NNPA Newswire — Yogananda Pittman, a Morgan State graduate, takes over as acting Chief of the 2,300-member U.S. Capitol Police just one week after the violent insurrection desecrated American democracy.

By Stacy M. Brown, NNPA Newswire Senior National Correspondent

A Black woman now has the task of restoring order at the U.S. Capitol.

Yogananda Pittman, a Morgan State graduate, takes over as acting Chief of the 2,300-member U.S. Capitol Police just one week after the violent insurrection desecrated American democracy.

The riot agitated by President Donald Trump on January 6 resulted in two Capitol Police officers’ deaths, at least three civilian casualties, countless injuries, and many arrests.

Capitol Police had announced Chief Steven Sund’s resignation following the immediate criticism of how the department responded and handled the insurrectionist mob.

The U.S. Capitol Police Officers’ Union blamed the riot on a lack of preparation and compared it to Black Lives Matter supporters’ protests last summer.

According to the Crowd Counting Consortium, more than 11,000 people were arrested at demonstrations against racism and police violence from May to July.

One report noted that in the immediate aftermath of the George Floyd killing by Minneapolis Police officers, 1,000 protestors were being arrested per day.

While Black Lives Matter protestors felt the hard-hand of the law – they were struck with Billy clubs, shot with rubber bullets, and peppered sprayed – the insurrectionists at the U.S. Capitol were allowed free reign of the hallowed halls of Congress.

As she takes control ahead of President-elect Joe Biden and Vice President-elect Kamala Harris’ inauguration, Chief Pittman becomes the first African American to hold that rank.

After joining the department nearly 20 years ago, Chief Pittman is also one of the first Black female supervisors to rise to the rank of Captain.
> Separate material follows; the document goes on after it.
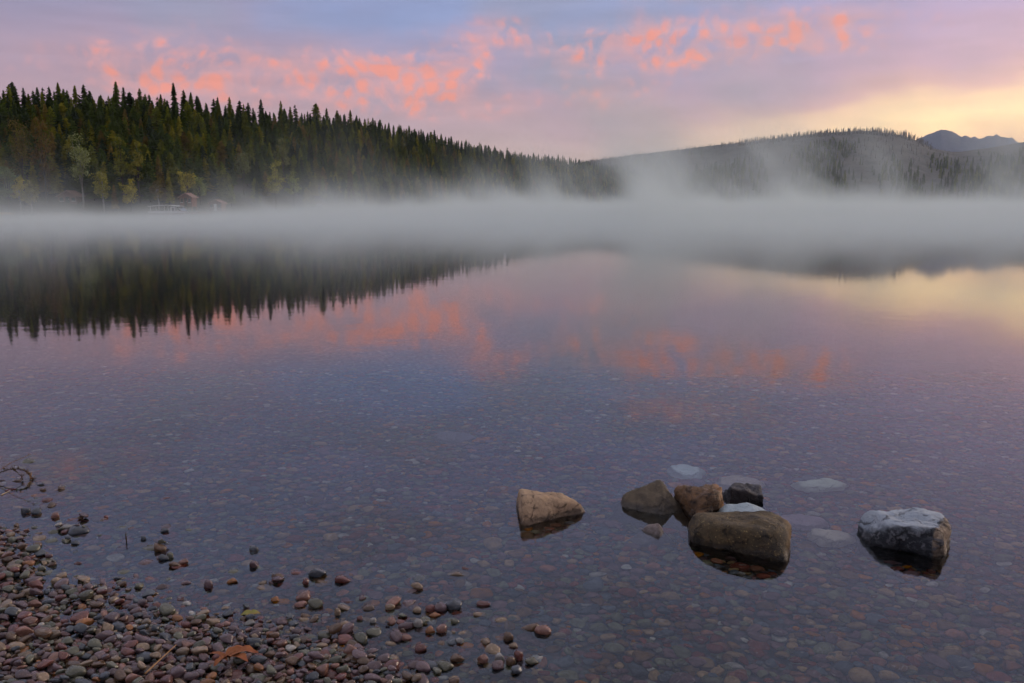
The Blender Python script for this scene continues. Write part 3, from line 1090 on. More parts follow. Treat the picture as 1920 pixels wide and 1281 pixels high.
# pinkish fin
M = rock_mat('pink_fin_stone', (0.30, 0.235, 0.205), (0.22, 0.165, 0.14), (0.36, 0.29, 0.25), 18.0, None, None, 0.7)
boulder(1226, 4.46, rock_mesh('boulder', [(-0.45, -0.5, 0.75, 0.022), (0.6, -0.4, 0.6, 0.045), (0.3, 0.8, 0.5, 0.036), (1, 0.2, 0.3, 0.055), (-0.7, 0.7, 0.3, 0.055), (0, 0, -1, 0.14), (0.2, -1, 0.1, 0.075)], M, 26.0, 0.008, 12.0, 8),
        'little pinkish fin of rock poking up before the pointed boulder')


# sunken slabs
def sunken(px, py, w, d, h, cols, label, depth=None, rz=0.0, seed=0, p=9.0):
    q = under_water(px, py, 0.12)
    zb = bed_at(q.x, q.y)
    for _ in range(3):
        q = under_water(px, py, max(0.02, -(zb + 0.02 + h * 0.8)) if depth is None else depth)
        zb = bed_at(q.x, q.y)
    m_ = rock_mat('sunken_stone', cols, tuple(c * 0.85 for c in cols), tuple(min(0.8, c * 1.1) for c in cols), 8.0, None, None, 0.7, wet_k=0.78)
    r = random.Random(seed)
    pl = [(0.05, -0.1, 1, h * 0.55), (0, 0, -1, h)]
    for k in range(7):
        a = 2 * math.pi * (k + r.uniform(-0.25, 0.25)) / 7
        pl.append((math.cos(a), math.sin(a), 0.35, r.uniform(0.85, 1.05) * math.hypot(w / 2 * math.cos(a), d / 2 * math.sin(a))))
    o = link('sunken_slab', rock_mesh('sunken_slab', pl, m_, p * 1.6, 0.022, 9.0, seed + 20, 0.010, ctr=(0, 0, 0)))
    z = (zb + 0.03) if depth is None else -depth - h * 0.55
    o.location = (q.x, q.y, z)
    o.rotation_euler = (0, 0, rz)
    tag(o, label, 'stone', 'pale slabs lying under the water')


sunken(1287, 880, 0.215, 0.24, 0.07, (0.72, 0.84, 0.80), 'pale teal squarish slab under water behind the pointed boulder', 0.05, 0.1, 1, 16)
sunken(1388, 902, 0.30, 0.20, 0.06, (0.50, 0.40, 0.29), 'tan slab under water just behind the small dark block', 0.06, 0.0, 2)
sunken(1537, 905, 0.34, 0.17, 0.06, (0.66, 0.72, 0.56), 'long pale green slab under water, behind and right of the cluster', 0.05, 0.05, 3)
sunken(1561, 1001, 0.25, 0.19, 0.07, (0.64, 0.55, 0.43), 'smooth cream oval stone under water between big boulder and block', 0.025, 0.0, 4, 3.5)
sunken(1500, 975, 0.30, 0.17, 0.05, (0.36, 0.25, 0.28), 'dull mauve slab under water beside the big boulder', 0.06, -0.2, 5)
sunken(852, 817, 0.30, 0.26, 0.06, (0.20, 0.16, 0.20), 'low mauve slab under water far out in the middle', 0.16, 0.0, 6)


# ------------------------------------------------------------------ twigs, reed, leaves
M_twig = simple_mat('wet_twig_bark', (0.050, 0.030, 0.014), (0.10, 0.055, 0.020), 60.0, 0.6, 0.4, 0.002)
M_straw = simple_mat('dry_straw', (0.26, 0.13, 0.05), (0.34, 0.20, 0.09), 40.0, 0.7, 0.2, 0.001)


def vpt(px, py, Y):
    z = py2z(py, Y)
    return Vector((px2x(px, Y, z), Y, z))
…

She also served as Assistant Chief for Protective and Intelligence Operations.
Morgan Alumni celebrated Chief Pittman’s promotion.

“This appointment is notable for our nation and the university,” officials wrote in a letter posted on
social media.

“She will be the first woman and first African American to hold the post of leading the U.S. Capitol Police. We commend this wise decision as it is widely known that Morgan graduates are purposefully
prepared to not only grow the future but to lead the world.”